WORK TO BE COMPLETED
Extract the complete listing and output it unchanged.

** Begin **

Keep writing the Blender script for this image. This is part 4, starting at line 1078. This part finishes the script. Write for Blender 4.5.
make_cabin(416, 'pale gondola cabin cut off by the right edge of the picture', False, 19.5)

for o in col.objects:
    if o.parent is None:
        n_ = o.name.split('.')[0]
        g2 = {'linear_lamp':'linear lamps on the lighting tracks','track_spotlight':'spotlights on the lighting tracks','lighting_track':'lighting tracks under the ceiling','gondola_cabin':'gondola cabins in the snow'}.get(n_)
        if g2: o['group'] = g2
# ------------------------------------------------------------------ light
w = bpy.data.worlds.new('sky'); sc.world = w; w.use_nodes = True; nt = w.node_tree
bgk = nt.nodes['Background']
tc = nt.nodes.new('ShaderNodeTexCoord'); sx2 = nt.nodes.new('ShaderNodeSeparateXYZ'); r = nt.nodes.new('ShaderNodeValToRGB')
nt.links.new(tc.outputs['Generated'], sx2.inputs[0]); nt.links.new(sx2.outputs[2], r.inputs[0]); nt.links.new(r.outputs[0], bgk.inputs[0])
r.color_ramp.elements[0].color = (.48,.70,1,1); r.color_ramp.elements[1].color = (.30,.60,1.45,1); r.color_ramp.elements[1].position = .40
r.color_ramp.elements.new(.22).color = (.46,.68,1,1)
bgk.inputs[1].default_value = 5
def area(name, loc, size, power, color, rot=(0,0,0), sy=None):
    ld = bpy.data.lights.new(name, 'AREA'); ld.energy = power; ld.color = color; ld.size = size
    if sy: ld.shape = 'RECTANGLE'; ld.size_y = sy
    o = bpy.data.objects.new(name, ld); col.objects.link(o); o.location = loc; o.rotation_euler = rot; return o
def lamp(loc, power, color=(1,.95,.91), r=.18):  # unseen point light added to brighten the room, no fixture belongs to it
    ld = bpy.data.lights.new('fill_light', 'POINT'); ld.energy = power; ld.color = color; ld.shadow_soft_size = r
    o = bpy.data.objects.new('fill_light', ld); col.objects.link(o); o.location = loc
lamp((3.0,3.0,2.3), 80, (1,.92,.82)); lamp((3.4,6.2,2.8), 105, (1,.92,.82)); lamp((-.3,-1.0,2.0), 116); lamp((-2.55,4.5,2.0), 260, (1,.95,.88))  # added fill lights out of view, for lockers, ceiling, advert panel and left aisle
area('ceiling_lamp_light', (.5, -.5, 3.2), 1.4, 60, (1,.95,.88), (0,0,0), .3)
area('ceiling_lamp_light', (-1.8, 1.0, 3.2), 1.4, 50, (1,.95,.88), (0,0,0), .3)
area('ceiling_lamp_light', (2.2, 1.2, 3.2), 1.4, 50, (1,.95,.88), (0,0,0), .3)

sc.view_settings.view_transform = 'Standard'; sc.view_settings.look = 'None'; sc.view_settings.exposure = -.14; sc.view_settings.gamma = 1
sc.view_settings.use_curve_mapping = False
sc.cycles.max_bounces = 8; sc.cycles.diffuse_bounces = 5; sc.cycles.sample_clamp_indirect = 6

** End **

COMPLETED TASK
Keep writing the Blender script for this image. This is part 4, starting at line 1078. This part finishes the script. Write for Blender 4.5.
make_cabin(416, 'pale gondola cabin cut off by the right edge of the picture', False, 19.5)

for o in col.objects:
    if o.parent is None:
        n_ = o.name.split('.')[0]
        g2 = {'linear_lamp':'linear lamps on the lighting tracks','track_spotlight':'spotlights on the lighting tracks','lighting_track':'lighting tracks under the ceiling','gondola_cabin':'gondola cabins in the snow'}.get(n_)
        if g2: o['group'] = g2
# ------------------------------------------------------------------ light
w = bpy.data.worlds.new('sky'); sc.world = w; w.use_nodes = True; nt = w.node_tree
bgk = nt.nodes['Background']
tc = nt.nodes.new('ShaderNodeTexCoord'); sx2 = nt.nodes.new('ShaderNodeSeparateXYZ'); r = nt.nodes.new('ShaderNodeValToRGB')
nt.links.new(tc.outputs['Generated'], sx2.inputs[0]); nt.links.new(sx2.outputs[2], r.inputs[0]); nt.links.new(r.outputs[0], bgk.inputs[0])
r.color_ramp.elements[0].color = (.48,.70,1,1); r.color_ramp.elements[1].color = (.30,.60,1.45,1); r.color_ramp.elements[1].position = .40
r.color_ramp.elements.new(.22).color = (.46,.68,1,1)
bgk.inputs[1].default_value = 5
def area(name, loc, size, power, color, rot=(0,0,0), sy=None):
    ld = bpy.data.lights.new(name, 'AREA'); ld.energy = power; ld.color = color; ld.size = size
    if sy: ld.shape = 'RECTANGLE'; ld.size_y = sy
    o = bpy.data.objects.new(name, ld); col.objects.link(o); o.location = loc; o.rotation_euler = rot; return o
def lamp(loc, power, color=(1,.95,.91), r=.18):  # unseen point light added to brighten the room, no fixture belongs to it
    ld = bpy.data.lights.new('fill_light', 'POINT'); ld.energy = power; ld.color = color; ld.shadow_soft_size = r
    o = bpy.data.objects.new('fill_light', ld); col.objects.link(o); o.location = loc
lamp((3.0,3.0,2.3), 80, (1,.92,.82)); lamp((3.4,6.2,2.8), 105, (1,.92,.82)); lamp((-.3,-1.0,2.0), 116); lamp((-2.55,4.5,2.0), 260, (1,.95,.88))  # added fill lights out of view, for lockers, ceiling, advert panel and left aisle
area('ceiling_lamp_light', (.5, -.5, 3.2), 1.4, 60, (1,.95,.88), (0,0,0), .3)
area('ceiling_lamp_light', (-1.8, 1.0, 3.2), 1.4, 50, (1,.95,.88), (0,0,0), .3)
area('ceiling_lamp_light', (2.2, 1.2, 3.2), 1.4, 50, (1,.95,.88), (0,0,0), .3)

sc.view_settings.view_transform = 'Standard'; sc.view_settings.look = 'None'; sc.view_settings.exposure = -.14; sc.view_settings.gamma = 1
sc.view_settings.use_curve_mapping = False
sc.cycles.max_bounces = 8; sc.cycles.diffuse_bounces = 5; sc.cycles.sample_clamp_indirect = 6